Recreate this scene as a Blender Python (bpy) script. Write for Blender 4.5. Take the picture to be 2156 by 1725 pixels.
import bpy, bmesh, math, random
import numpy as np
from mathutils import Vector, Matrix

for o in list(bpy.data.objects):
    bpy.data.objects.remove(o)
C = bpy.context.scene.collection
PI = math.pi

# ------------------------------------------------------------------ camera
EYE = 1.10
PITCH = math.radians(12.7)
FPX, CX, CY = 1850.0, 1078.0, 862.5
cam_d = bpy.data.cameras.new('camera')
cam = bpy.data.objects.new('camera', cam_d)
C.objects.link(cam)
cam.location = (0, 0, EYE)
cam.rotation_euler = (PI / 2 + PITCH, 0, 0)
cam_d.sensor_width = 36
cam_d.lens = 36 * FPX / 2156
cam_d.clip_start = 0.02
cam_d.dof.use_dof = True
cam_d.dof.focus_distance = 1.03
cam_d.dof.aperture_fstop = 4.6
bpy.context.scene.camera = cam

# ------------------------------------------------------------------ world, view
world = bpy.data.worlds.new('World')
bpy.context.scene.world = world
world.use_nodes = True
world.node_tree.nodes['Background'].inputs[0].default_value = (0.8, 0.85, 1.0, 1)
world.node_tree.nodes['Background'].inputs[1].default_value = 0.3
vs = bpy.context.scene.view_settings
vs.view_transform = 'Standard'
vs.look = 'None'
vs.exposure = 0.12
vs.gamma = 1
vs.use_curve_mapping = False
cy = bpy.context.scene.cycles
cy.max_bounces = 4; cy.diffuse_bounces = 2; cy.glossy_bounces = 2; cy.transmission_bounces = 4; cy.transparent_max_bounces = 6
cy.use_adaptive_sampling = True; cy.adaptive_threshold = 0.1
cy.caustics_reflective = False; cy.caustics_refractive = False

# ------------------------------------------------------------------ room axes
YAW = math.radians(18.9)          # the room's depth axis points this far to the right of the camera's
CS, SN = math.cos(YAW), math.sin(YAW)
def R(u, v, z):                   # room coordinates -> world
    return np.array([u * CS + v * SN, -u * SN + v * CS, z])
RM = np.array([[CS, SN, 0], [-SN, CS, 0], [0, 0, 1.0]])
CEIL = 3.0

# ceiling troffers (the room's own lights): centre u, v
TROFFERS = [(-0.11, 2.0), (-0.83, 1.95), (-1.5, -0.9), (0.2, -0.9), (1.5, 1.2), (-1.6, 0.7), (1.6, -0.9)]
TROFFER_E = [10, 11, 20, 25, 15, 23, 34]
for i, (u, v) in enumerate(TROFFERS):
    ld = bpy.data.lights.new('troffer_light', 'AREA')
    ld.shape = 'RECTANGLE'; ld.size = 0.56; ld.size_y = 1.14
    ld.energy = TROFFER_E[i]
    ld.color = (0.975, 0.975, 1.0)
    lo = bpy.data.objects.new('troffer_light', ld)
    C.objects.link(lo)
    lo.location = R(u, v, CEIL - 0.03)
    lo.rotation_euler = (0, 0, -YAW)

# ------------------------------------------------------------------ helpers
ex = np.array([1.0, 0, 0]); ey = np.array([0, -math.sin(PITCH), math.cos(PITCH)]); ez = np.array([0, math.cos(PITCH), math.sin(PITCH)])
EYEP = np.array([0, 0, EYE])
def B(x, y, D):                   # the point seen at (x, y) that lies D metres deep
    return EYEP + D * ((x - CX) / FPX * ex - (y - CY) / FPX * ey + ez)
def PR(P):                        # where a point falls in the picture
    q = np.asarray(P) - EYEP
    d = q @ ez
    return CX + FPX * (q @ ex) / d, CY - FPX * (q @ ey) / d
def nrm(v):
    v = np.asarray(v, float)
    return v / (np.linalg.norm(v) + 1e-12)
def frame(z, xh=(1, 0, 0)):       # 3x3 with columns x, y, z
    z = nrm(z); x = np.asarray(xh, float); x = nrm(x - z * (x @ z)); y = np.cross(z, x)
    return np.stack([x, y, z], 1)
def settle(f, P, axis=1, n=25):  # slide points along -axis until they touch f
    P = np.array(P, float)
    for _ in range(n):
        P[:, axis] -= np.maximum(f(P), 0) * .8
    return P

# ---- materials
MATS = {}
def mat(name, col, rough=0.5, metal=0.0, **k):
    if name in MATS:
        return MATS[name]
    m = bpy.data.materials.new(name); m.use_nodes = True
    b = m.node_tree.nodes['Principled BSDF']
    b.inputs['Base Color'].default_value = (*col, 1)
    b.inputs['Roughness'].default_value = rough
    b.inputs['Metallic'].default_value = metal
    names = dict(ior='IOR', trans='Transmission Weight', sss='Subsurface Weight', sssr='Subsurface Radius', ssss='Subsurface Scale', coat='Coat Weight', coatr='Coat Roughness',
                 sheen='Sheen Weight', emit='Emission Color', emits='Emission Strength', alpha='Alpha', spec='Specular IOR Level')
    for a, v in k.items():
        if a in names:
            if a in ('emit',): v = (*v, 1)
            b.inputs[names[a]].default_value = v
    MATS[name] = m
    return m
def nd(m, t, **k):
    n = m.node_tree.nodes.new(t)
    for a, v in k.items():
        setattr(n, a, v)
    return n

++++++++

### [EXERCISE AIM]
Only the lines from the first line of the material above through the line that contains "bpy.context.scene.camera = cam" should be quoted, each one exactly.

### [SOLUTION]
Recreate this scene as a Blender Python (bpy) script. Write for Blender 4.5. Take the picture to be 2156 by 1725 pixels.
import bpy, bmesh, math, random
import numpy as np
from mathutils import Vector, Matrix

for o in list(bpy.data.objects):
    bpy.data.objects.remove(o)
C = bpy.context.scene.collection
PI = math.pi

# ------------------------------------------------------------------ camera
EYE = 1.10
PITCH = math.radians(12.7)
FPX, CX, CY = 1850.0, 1078.0, 862.5
cam_d = bpy.data.cameras.new('camera')
cam = bpy.data.objects.new('camera', cam_d)
C.objects.link(cam)
cam.location = (0, 0, EYE)
cam.rotation_euler = (PI / 2 + PITCH, 0, 0)
cam_d.sensor_width = 36
cam_d.lens = 36 * FPX / 2156
cam_d.clip_start = 0.02
cam_d.dof.use_dof = True
cam_d.dof.focus_distance = 1.03
cam_d.dof.aperture_fstop = 4.6
bpy.context.scene.camera = cam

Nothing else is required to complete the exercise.